The biggest news overnight, and certainly far bigger than this afternoon’s non-event from Janet Yellen, was the significant change in monetary policy announced by the BOJ which (belatedly) unveiled its re-revised “QQE”… this time “with Yield Curve Control” (or “QQEWYCC“), a phrase used in lieu of “Reverse Operation Twist”, whereby the BOJ is hoping to steepen the yield curve and undo the damage it itseld created in January when it introduced NIRP for the first time to Japan, without doing much of anything else.

While we laid out the theoretical big picture elements of QQEWYCC both earlier, and two weeks ago, there is a small problem when one gets into the practical nuances of the proposed monetary experiment: nobody really knows how it will work, not even Goldman Sachs, whose BOJ expert Naohiko Baba admitted that he has no clue how the BOJ will actually execute its vision.

Confirming that the “JGB market has become increasingly distorted”, Baba says that

it is very unclear at this time exactly how the BOJ intends to “control” the yield curve in the future. Based only on the official statement, we think it is likely it will maintain the yield curve at more or less the current level for the time being. However, the question is how it will control the overall level and shape of the curve when financial and economic conditions change in the future. While the JGB market needs to take time to study the BOJ’s intentions, with interest rate movements lessening, we think the pricing function of interest rates as a mirror reflecting real economic and financial conditions will be increasingly lost.”

Ah yes, the old problem with nationalizing a market – whether it’s bonds or stocks – is that it is no longer, by definition, a market but merely a policy tool which has ceased to delivers any informational value whatsoever.

And before market participants get too gloomy contemplating the existential void of participating in something that no longer exists, Goldman has some theoretical considerations on what the BOJ’s announcement meant, namely that under all that unclear verbiage unveiled last night, the central bank has begun a “stealth taper.” To wit:

The BOJ emphasized that it has four means of easing at its disposal going forward: (1) the negative interest rate (short-term policy interest rate) on policy-rate balances in current accounts, (2) 10-year JGB yields (long-term interest rate), (3) expansion of asset purchases, and (4) expansion of the monetary base.
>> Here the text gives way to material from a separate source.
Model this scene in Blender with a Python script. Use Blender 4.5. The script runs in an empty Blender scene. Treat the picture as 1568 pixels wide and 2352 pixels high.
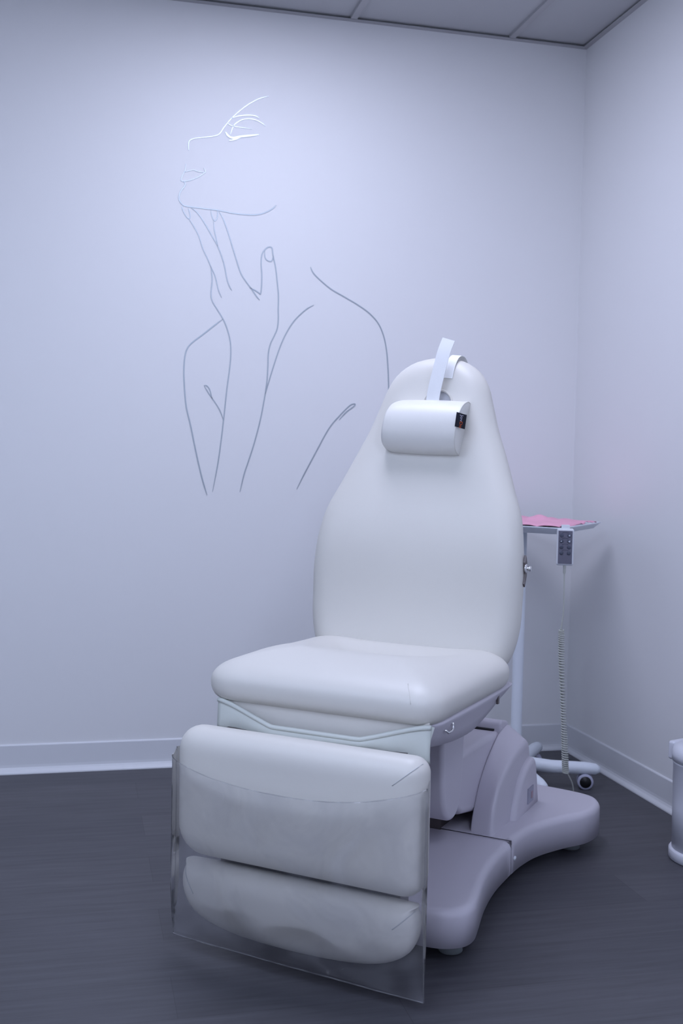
import bpy, bmesh, math, random
from mathutils import Vector, Matrix, noise
R = math.radians
# ---------------------------------------------------------------- camera, world, light, exposure
scene = bpy.context.scene
col = scene.collection
cam_d = bpy.data.cameras.new('camera'); cam = bpy.data.objects.new('camera', cam_d); col.objects.link(cam)
scene.camera = cam
cam_d.sensor_width = 36.0; cam_d.sensor_fit = 'AUTO'
cam_d.lens = 2511.2 / 2352 * 36.0
cam_d.clip_start = 0.05
right = Vector((0.97179743, -0.23490743, 0.02069405)); up = Vector((-0.00981316, 0.04739483, 0.99882803)); fwd = Vector((0.23561292, 0.97086159, -0.04375299))
m = Matrix((right, up, -fwd)).transposed().to_4x4(); m.translation = Vector((-1.8757, -3.9198, 1.0980))
cam.matrix_world = m
cam_d.dof.use_dof = True; cam_d.dof.focus_distance = 2.75; cam_d.dof.aperture_fstop = 5.0

w = bpy.data.worlds.new('world'); scene.world = w; w.use_nodes = True
w.node_tree.nodes['Background'].inputs[0].default_value = (0.50, 0.56, 0.85, 1); w.node_tree.nodes['Background'].inputs[1].default_value = 0.1
LIGHT = (0.70, 0.765, 1.0)
def area(name, loc, sx, sy, power, color=LIGHT, rot=(0, 0, 0)):
    d = bpy.data.lights.new(name, 'AREA'); d.shape = 'RECTANGLE'; d.size = sx; d.size_y = sy; d.energy = power; d.color = color
    o = bpy.data.objects.new(name, d); o.location = loc; o.rotation_euler = rot; col.objects.link(o); return o
area('ceiling_panel_and_fill_light', (-1.225, -1.22, 2.695), 0.57, 1.17, 25.5, (0.735, 0.775, 1.0))      # troffer over the chair, just out of frame
area('ceiling_panel_and_fill_light', (-3.055, -2.44, 2.695), 0.57, 1.17, 17, (0.605, 0.74, 1.0))      # added unseen fill panel, brightens the left part of the back wall
area('ceiling_panel_and_fill_light', (-3.055, -4.40, 2.695), 0.57, 1.17, 29, (0.64, 0.74, 1.0))
area('ceiling_panel_and_fill_light', (-1.225, -4.40, 2.695), 0.57, 1.17, 31, (0.67, 0.745, 1.0))  # added unseen fill panel, spreads the rear light to soften wall shadows
scene.view_settings.view_transform = 'Standard'; scene.view_settings.look = 'None'
scene.view_settings.gamma = 1; scene.view_settings.use_curve_mapping = False
scene.view_settings.exposure = 0.0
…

The BOJ will continue to apply a negative rate of 0.1% for (1), while purchasing long-term JGBs so as to maintain long-term interest rates at around zero. We think the BOJ aims to control the yield curve by controlling these two interest rate targets, together with the introduction of new market operations as a backstop when interest rates rise.[1] The BOJ decided to maintain the pace of JGB purchases at around ¥80 tn a year for the time being, but it has effectively abandoned its previous monetary base target.

 

Governor Kuroda of course denied this, but we think the introduction of yield curve control could be considered as paving the way for future tapering of JGB purchases. We think it is likely that by substantially changing the framework, the BOJ aims to attract the market’s focus to yield curve control and slowly move toward tapering in the background. In addition to the high likelihood that it will become increasingly difficult to maintain its large-volume JGB purchase program for technical reasons, the marginal benefits from expanding JGB purchases have already diminished vs. costs involved, as we have repeatedly mentioned. However, as many market participants forecast the forex rate based on the monetary base ratio between two countries, there is an obvious large risk to reducing purchases. Accordingly, we think the BOJ has judged that it needs to divert the market’s attention as early as possible in advance. As we mention later, our impression is that an exit from unprecedented easing is now much more distant. In our view, the BOJ needed to minimize market shock accompanying a shift in policy targets and also make the easing system longer-lasting and more sustainable.

On this we agree with Goldman for one simple reason: in his erudite “take” of the BOJ’s announcement, Ben Bernanke (who was surely dejected that Kuroda did not take his advice to unleash helicopter money) today blogged that “it was puzzling that the BOJ retained its 80-trillion-yen quantity target for JGB purchases; one of these two targets is redundant. I presume that the BOJ was concerned that dropping the quantity target would lead market participants to infer (incorrectly) that the Bank was scaling back its program of monetary easing.”

The fact that Bernanke said that it was incorrectly perceived that the BOJ is scaling back easing, is all we need to know that the BOJ is doing precisely that and by implication, that Goldman is right. In which case, watch out below,  USDJPY, not to mention Nikkei, and therefore Abe approval ratings.